I did have an 808 but I sold it when our first kid came along. It was nice but less convenient to take out to parties. Silky smooth sound once it had warmed up compared to the 606 which is a bouncy little thing. It's a bit limited but I love the 606 sound. The hihats are the best.
 

fozy tornip

At the controls of my private jet.
As a sometimes bothyist there are few sights more dispiriting, as you settle down in front of a fire of an evening after a long day in the remote hills, than the sight of company trudging in across the moor with the silhouette of a guitar case distinctive against the evening sky.
Several hours later:
"..and this one's a wee dirge I composed in memory of my dear old mam.."
 
OP
OP
Xipe Totec

Xipe Totec

Something nasty in the woodshed
I've recently started playing guitar again so I'll be interested to see if I can use the 303 and 606 for their original intended purpose.
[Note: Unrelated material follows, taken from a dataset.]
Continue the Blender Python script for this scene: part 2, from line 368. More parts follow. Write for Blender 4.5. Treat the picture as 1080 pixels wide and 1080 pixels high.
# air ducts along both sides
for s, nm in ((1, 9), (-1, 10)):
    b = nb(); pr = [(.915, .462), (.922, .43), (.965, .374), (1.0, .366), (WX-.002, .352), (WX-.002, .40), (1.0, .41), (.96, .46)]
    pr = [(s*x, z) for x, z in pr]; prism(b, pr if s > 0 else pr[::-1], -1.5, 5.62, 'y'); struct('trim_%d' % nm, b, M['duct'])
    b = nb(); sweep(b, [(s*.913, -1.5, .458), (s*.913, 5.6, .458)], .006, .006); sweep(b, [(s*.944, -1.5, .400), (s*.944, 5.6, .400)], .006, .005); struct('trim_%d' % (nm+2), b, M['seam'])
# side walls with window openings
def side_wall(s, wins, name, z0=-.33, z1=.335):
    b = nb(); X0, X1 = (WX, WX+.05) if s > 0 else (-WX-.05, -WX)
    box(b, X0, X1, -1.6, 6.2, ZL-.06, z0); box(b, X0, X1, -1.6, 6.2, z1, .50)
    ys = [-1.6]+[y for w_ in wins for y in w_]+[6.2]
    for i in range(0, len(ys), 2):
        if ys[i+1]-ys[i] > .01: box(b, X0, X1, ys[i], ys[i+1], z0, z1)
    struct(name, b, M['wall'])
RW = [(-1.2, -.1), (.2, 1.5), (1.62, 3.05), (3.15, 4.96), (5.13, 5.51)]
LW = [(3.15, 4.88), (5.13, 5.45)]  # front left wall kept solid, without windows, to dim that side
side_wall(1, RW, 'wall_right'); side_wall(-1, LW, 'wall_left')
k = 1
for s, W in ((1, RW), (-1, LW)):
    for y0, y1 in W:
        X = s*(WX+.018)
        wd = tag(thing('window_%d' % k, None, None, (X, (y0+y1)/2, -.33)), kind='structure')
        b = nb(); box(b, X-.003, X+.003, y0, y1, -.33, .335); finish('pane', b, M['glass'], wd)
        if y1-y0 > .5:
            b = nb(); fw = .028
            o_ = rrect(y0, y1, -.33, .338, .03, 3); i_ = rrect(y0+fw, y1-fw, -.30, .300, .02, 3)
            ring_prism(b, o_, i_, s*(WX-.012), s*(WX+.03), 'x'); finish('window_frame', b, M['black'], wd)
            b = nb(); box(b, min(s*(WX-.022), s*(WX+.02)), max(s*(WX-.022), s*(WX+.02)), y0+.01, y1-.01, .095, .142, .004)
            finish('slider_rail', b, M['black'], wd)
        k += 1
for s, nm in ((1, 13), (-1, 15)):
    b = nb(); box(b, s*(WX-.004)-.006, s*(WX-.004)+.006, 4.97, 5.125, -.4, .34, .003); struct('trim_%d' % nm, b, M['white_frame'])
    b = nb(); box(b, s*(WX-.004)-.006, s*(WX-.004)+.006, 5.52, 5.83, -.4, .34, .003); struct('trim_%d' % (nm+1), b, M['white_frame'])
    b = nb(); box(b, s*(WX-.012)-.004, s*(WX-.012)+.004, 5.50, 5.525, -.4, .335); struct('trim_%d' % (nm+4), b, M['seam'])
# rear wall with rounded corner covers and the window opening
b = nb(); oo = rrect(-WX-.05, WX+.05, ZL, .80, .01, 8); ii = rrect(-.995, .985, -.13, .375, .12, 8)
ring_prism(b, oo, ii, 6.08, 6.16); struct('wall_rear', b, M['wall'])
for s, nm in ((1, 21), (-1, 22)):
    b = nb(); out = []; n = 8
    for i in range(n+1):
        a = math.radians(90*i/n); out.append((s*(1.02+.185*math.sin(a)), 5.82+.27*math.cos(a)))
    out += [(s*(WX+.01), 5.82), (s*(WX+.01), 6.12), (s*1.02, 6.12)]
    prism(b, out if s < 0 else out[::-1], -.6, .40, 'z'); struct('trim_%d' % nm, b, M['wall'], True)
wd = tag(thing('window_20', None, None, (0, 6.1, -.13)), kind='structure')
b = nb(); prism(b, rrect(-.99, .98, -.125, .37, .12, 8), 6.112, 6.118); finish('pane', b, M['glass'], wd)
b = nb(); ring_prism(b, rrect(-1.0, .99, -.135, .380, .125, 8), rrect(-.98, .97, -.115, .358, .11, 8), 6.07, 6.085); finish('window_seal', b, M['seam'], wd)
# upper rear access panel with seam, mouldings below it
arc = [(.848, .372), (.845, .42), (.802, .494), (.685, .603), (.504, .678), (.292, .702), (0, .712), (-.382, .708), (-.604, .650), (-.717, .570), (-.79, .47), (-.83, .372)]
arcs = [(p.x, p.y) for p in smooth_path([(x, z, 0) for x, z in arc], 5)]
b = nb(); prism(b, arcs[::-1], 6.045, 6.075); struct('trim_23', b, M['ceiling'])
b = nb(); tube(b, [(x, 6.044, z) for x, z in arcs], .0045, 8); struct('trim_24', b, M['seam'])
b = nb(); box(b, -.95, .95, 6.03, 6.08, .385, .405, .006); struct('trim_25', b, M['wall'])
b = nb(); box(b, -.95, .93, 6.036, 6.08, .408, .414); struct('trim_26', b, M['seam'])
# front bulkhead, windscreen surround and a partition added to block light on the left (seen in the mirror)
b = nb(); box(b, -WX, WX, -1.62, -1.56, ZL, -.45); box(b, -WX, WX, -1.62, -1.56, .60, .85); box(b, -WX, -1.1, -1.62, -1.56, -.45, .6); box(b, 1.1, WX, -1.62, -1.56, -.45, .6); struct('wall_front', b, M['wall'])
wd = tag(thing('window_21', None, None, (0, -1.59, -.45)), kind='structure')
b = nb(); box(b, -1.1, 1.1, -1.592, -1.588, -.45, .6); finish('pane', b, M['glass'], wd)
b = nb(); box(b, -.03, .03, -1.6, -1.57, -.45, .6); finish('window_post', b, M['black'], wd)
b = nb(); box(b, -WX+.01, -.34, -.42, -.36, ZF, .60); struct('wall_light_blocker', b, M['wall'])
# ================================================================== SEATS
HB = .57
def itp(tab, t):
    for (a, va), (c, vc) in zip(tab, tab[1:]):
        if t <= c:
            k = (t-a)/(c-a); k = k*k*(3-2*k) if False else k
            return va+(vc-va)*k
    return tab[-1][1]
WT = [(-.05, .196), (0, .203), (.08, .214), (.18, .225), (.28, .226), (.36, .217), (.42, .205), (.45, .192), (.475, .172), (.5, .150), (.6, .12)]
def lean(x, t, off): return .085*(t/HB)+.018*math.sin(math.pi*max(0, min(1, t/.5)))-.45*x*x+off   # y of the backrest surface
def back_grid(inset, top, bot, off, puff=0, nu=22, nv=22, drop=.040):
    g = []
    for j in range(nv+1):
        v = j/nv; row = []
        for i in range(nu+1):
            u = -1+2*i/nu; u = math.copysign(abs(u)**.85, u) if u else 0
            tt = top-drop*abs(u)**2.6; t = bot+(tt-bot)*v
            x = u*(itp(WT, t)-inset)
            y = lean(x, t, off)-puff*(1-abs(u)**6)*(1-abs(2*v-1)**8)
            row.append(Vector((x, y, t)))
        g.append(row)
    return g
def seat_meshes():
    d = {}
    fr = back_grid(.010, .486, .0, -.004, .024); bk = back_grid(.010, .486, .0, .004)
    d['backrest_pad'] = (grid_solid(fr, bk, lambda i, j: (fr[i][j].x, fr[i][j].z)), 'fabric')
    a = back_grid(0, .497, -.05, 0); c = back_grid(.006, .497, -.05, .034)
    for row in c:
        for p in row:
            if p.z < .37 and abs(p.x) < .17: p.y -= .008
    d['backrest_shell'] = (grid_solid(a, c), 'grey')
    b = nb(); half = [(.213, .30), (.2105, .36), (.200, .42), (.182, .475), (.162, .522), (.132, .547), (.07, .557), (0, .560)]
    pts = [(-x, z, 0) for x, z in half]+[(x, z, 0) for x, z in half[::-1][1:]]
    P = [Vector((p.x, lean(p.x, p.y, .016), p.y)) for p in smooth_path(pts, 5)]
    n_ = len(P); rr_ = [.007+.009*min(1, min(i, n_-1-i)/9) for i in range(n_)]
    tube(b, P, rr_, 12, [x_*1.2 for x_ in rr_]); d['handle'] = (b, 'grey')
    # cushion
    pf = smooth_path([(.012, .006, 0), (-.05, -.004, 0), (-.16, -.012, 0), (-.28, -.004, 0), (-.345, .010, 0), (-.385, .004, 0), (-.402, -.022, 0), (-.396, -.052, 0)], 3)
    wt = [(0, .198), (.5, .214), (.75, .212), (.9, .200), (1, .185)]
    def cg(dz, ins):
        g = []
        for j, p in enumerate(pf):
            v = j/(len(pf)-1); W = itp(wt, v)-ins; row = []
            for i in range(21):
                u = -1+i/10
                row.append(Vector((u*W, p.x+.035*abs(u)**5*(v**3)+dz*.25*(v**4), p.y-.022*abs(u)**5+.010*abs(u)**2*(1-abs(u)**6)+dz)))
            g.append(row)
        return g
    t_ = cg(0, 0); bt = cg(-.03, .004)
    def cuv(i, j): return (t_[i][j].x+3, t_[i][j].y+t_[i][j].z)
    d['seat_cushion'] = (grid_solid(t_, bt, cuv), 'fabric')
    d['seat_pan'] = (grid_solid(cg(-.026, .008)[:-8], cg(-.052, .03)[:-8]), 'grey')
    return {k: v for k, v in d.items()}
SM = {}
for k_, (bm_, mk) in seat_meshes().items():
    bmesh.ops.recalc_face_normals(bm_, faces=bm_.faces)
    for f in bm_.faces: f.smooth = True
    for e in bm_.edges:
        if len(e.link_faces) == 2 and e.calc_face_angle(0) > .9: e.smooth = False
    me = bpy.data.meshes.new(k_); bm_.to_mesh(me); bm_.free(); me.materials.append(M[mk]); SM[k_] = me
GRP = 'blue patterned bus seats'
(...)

They seem to have kept their value despite Roland and others finally getting round to making some decent clones.

I did have an 808 but I sold it when our first kid came along. It was nice but less convenient to take out to parties. Silky smooth sound once it had warmed up compared to the 606 which is a bouncy little thing. It's a bit limited but I love the 606 sound. The hihats are the best.

I nearly did buy an 808 - however the advent of affordable digital drum boxes put me off & I eventually ended up with a 505, the cut-down cheapo version of the 707. Still fully programmable (I have never used a preset pattern or a loop!) and the little monochrome grid display made programming ridiculously and unnecessarily complex patterns an absolute doddle.

That was the infancy of my home recording days - recording on 4-track cassette (I had a Fostex X-15), & layering stuff up by bouncing down sub-mixes. Wish I still had the ability to play back those old recordings, but somehow I no longer have anything that plays cassettes.

Quite amazing to think how complex & laborious - and expensive - home recording was back then.